Salt Lake City, USA - The Rev. Peter Morales of Colorado has been elected as the first Latino president of the Unitarian Universalist Association.
Morales, senior minister of Jefferson Unitarian Church in Golden, Colo., was elected to the post June 27 at the Unitarian General Assembly in Salt Lake City. Morales succeeds the Rev. William G. Sinkford who has served two four-year terms.
Unitarians, who have roots in a movement that rejected Puritan orthodoxy in New England, support a free search for spiritual truth.
Atheists and pagans are a significant part of their membership. Jews, Buddhists, Christians and others sometimes join to maintain their traditions without having to accept, wholesale, their denominations' creed. Unitarians are estimated to have about 200,000 members nationwide.
"I want to grow our faith, to reach all those people who are looking for non-dogmatic, liberal religious community," Morales said in a statement after he was elected.
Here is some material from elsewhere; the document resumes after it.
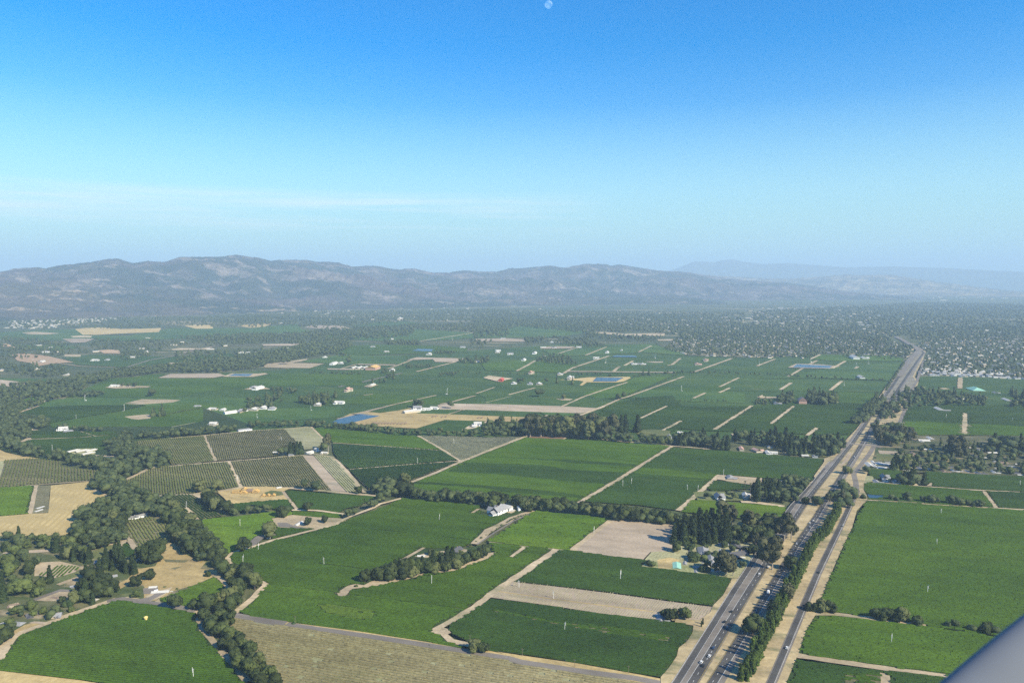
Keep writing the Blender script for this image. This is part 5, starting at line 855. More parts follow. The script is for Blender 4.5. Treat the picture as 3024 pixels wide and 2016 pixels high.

"I look forward to working with partners in many other progressive and justice-seeking religious groups. There are tremendous issues that we'll be facing in the coming years and we're going to need one another."
Separately, the United Church of Christ also elected a new president, the Rev. Geoffrey Black, who has served for nearly a decade as minister of the denomination's New York district. The liberal-leaning Protestant church says it has about 1.1 million members.